Q: What is "The Princess Who Loved Insects?

It is a story in "Tsutsumi Chunagon Monogatari", which was written at the end of the 12th century. Miyazaki took an inspiration from the princess in this story to create "Nausicaä". This princess was quite eccentric - she didn't dye her teeth black, she didn't shave her eyebrows off, and she was tanned since she actually went outside (this is the equivalent of going around naked today). She loved insects and worms, while other princesses loved butterflies. But she was incredibly intelligent and perceptive (from our standpoint). She said "Beauty is only superficial. You have to see the real nature of things to understand them", and loved to watch caterpillars changing into pupas. When her parents tried to persuade her to give up her "hobbies", she replied, "To understand anything, you have to look into it deeply, and see it through from the beginning to the end. This caterpillar will become a butterfly someday. The silks you are wearing came from silkworms, too."

Miyazaki wondered how this princess survived as an adult, and what her fate had been. We can see the traits of this princess in Nausicaä.

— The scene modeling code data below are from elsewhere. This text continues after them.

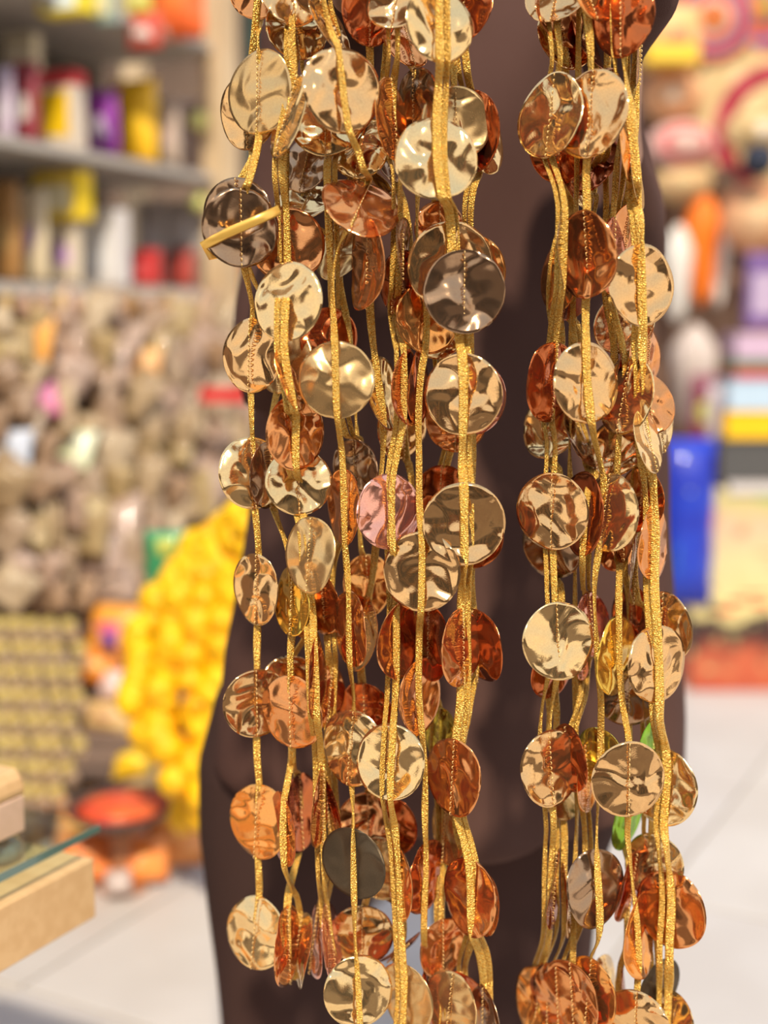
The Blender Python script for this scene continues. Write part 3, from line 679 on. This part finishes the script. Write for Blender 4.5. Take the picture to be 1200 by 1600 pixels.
# body: one continuous figure (head, neck, trunk, arms, hands round the rod)
bm = bmesh.new()
hc = at(722, -95, YP).x-base.x
zs = at(722, -60, YP).z
hz = zs+.24
add_tube(bm, [(hc, 0, .50), (hc, 0, .8), (hc, 0, 1.1), (hc, 0, zs-.05), (hc, 0, zs-.01)], [(.14, .08), (.15, .09), (.14, .08), (.16, .07), (.09, .05)], 20)
add_tube(bm, [(hc, .005, zs-.06), (hc, 0, zs+.03), (hc, -.005, zs+.14)], [.062, .052, .05], 16)
add_tube(bm, [(hc, -.005, hz-.125), (hc, -.012, hz-.09), (hc, 0, hz-.03), (hc, .005, hz+.03), (hc, .008, hz+.08), (hc, .008, hz+.105)], [(.03, .035), (.052, .065), (.069, .088), (.074, .096), (.055, .075), (.02, .03)], 20)
add_tube(bm, [(hc, -.088, hz+.012), (hc, -.104, hz-.018), (hc, -.112, hz-.035), (hc, -.09, hz-.046)], [.008, .011, .015, .008], 8)   # nose
for s_ in (-1, 1):
    add_tube(bm, [(hc+s_*.068, .012, hz+.02), (hc+s_*.080, .02, hz), (hc+s_*.070, .012, hz-.035)], [.009, .012, .008], 8)          # ears
add_tube(bm, [(hc-.028, -.084, hz-.070), (hc, -.092, hz-.072), (hc+.028, -.084, hz-.070)], [.006, .009, .006], 8)              # lips
for s_ in (-1, 1):
    lx = at(465 if s_ < 0 else 793, 1700, YP).x-base.x
    add_tube(bm, [(hc+s_*.07, 0, .85), (lx, .0, .5), (lx, .0, .06)], [.07, .055, .04], 12)
LH = at(560, -118, RODY)-base; RH = at(985, -118, RODY)-base
for sl, H, sg in ((ls, LH, 1), (rs, RH, -1)):
    add_tube(bm, [Vector((hc, 0, zs-.07))]+sl[:9]+[H+Vector((0, .045, -.045)), H+Vector((0, .028, -.012))], [.05, .03, .03, .028, .026, .022, .022, .022, .022, .022, .022, .024], 12)
    for k in range(4):   # fingers wrap over the rod
        fx = (k-1.5)*.0195; ln = [.9, 1.0, .95, .8][k]
        pts = []
        for q in range(7):
            an = math.radians(20+q*38*ln)
            pts.append(H+Vector((fx, math.cos(an)*.023, math.sin(an)*.023+0)))
        add_tube(bm, pts, [.0098, .0096, .0092, .009, .0085, .008, .0065], 8)
    add_tube(bm, [H+Vector((sg*.0, .035, -.02)), H+Vector((sg*.028, .015, -.022)), H+Vector((sg*.036, -.008, -.022)), H+Vector((sg*.030, -.024, -.012))], [.014, .0115, .0105, .008], 8)   # thumb
    add_tube(bm, [H+Vector((-.033, .03, -.006)), H+Vector((0, .033, -.01)), H+Vector((.033, .03, -.006))], [(.014, .022)]*3, 10)      # palm
bmesh.ops.recalc_face_normals(bm, faces=bm.faces)
me = remesh(bm, .0055, 2); linkmesh('body', me, SKIN, pr, True)
bm = bmesh.new(); add_tube(bm, [(hc, .02, hz-.07), (hc, .03, hz-.02), (hc, .02, hz+.04), (hc, .015, hz+.09), (hc, .012, hz+.118)], [(.055, .07), (.078, .085), (.082, .092), (.06, .08), (.02, .03)], 24)
obj('hair', bm, HAIR, pr, True)
for s_ in (-1, 1):
    bm = bmesh.new(); bmesh.ops.create_uvsphere(bm, u_segments=12, v_segments=8, radius=.011)
    e = obj('eye', bm, mat('eye_white', (.6, .58, .55), .2), pr, True); e.location = (hc+s_*.03, -.078, hz+.002)
    bm = bmesh.new(); bmesh.ops.create_uvsphere(bm, u_segments=10, v_segments=6, radius=.0055)
    i_ = obj('iris', bm, HAIR, e, True); i_.location = (0, -.0068, 0)
# the rod the garlands are looped on
rc = at(680, -118, RODY)
rod = empty('hanging_rod', rc, 0, 'wooden rod held in both hands, the gold disc garlands looped over it', 'rod')
bm = bmesh.new(); x0 = at(310, -118, RODY).x-rc.x; x1 = at(1080, -118, RODY).x-rc.x
add_tube(bm, [(x0, 0, 0), (x1, 0, 0)], .008, 14); obj('shaft', bm, WOOD, rod, True)
for xx in (x0, x1):
    bm = bmesh.new(); bmesh.ops.create_uvsphere(bm, u_segments=14, v_segments=10, radius=.012); obj('knob', bm, WOOD, rod, True).location = (xx, 0, 0)

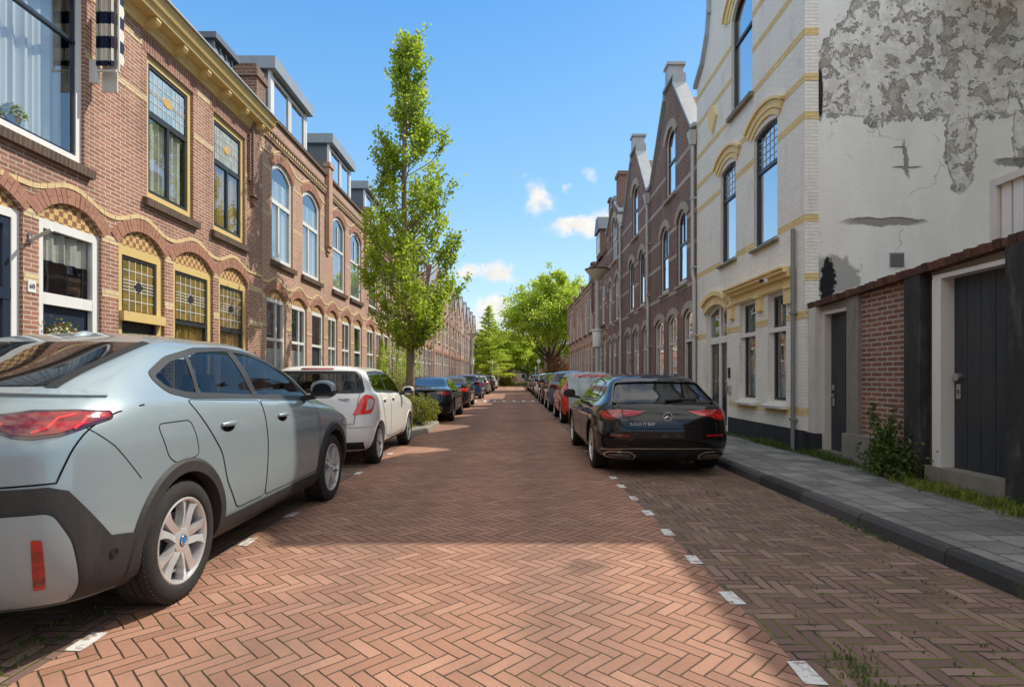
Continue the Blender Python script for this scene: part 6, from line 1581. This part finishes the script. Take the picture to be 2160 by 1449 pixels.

Q: Will there be a Nausicaä sequel?

Extremely unlikely. When asked about the possibility of a sequel to the movie, Miyazaki flatly said, "No". He had enough difficulties making the manga into a movie once, and he doesn't want to go through it again. On the possibility of a sequel to the manga, Miyazaki was somewhat more ambiguous. It sounded like he had some stories in his mind. He once said that he wanted to write a manga about Nausicaä in her 30s, so someday, we might be able to read what happened after the conclusion of the manga.

In a 2013 interview Miyazaki seemed to give Hideaki Anno (a key animator on the movie) the green light to pursue a sequel.